THE REQUEST - Could you give the data below again, exactly and completely?

++++++

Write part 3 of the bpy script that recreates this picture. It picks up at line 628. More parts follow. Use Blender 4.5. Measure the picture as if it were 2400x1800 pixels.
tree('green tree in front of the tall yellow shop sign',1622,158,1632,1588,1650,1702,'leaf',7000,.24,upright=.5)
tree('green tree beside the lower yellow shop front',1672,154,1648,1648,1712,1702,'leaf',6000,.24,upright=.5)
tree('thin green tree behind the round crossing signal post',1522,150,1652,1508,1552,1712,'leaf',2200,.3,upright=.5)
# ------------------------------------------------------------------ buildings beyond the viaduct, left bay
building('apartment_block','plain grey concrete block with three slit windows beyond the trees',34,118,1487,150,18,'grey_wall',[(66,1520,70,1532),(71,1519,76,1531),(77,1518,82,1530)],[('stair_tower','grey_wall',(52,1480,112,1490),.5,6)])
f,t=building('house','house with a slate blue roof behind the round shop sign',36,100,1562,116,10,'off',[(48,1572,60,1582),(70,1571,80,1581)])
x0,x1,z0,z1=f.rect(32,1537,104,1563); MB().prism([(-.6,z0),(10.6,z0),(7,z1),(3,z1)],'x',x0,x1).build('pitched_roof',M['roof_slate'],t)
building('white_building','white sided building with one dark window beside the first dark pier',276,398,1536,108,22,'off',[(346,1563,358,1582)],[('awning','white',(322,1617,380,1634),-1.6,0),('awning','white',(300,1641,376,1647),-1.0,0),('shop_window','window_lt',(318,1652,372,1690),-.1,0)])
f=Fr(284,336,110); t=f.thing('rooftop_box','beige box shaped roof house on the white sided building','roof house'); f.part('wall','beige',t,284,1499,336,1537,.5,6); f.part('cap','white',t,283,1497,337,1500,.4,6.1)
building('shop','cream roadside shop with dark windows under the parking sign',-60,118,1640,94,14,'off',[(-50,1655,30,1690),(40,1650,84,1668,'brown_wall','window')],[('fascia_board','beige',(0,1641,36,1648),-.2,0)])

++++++

ANSWER FOR THIS EXERCISE -
Write part 3 of the bpy script that recreates this picture. It picks up at line 628. More parts follow. Use Blender 4.5. Measure the picture as if it were 2400x1800 pixels.
tree('green tree in front of the tall yellow shop sign',1622,158,1632,1588,1650,1702,'leaf',7000,.24,upright=.5)
tree('green tree beside the lower yellow shop front',1672,154,1648,1648,1712,1702,'leaf',6000,.24,upright=.5)
tree('thin green tree behind the round crossing signal post',1522,150,1652,1508,1552,1712,'leaf',2200,.3,upright=.5)
# ------------------------------------------------------------------ buildings beyond the viaduct, left bay
building('apartment_block','plain grey concrete block with three slit windows beyond the trees',34,118,1487,150,18,'grey_wall',[(66,1520,70,1532),(71,1519,76,1531),(77,1518,82,1530)],[('stair_tower','grey_wall',(52,1480,112,1490),.5,6)])
f,t=building('house','house with a slate blue roof behind the round shop sign',36,100,1562,116,10,'off',[(48,1572,60,1582),(70,1571,80,1581)])
x0,x1,z0,z1=f.rect(32,1537,104,1563); MB().prism([(-.6,z0),(10.6,z0),(7,z1),(3,z1)],'x',x0,x1).build('pitched_roof',M['roof_slate'],t)
building('white_building','white sided building with one dark window beside the first dark pier',276,398,1536,108,22,'off',[(346,1563,358,1582)],[('awning','white',(322,1617,380,1634),-1.6,0),('awning','white',(300,1641,376,1647),-1.0,0),('shop_window','window_lt',(318,1652,372,1690),-.1,0)])
f=Fr(284,336,110); t=f.thing('rooftop_box','beige box shaped roof house on the white sided building','roof house'); f.part('wall','beige',t,284,1499,336,1537,.5,6); f.part('cap','white',t,283,1497,337,1500,.4,6.1)
building('shop','cream roadside shop with dark windows under the parking sign',-60,118,1640,94,14,'off',[(-50,1655,30,1690),(40,1650,84,1668,'brown_wall','window')],[('fascia_board','beige',(0,1641,36,1648),-.2,0)])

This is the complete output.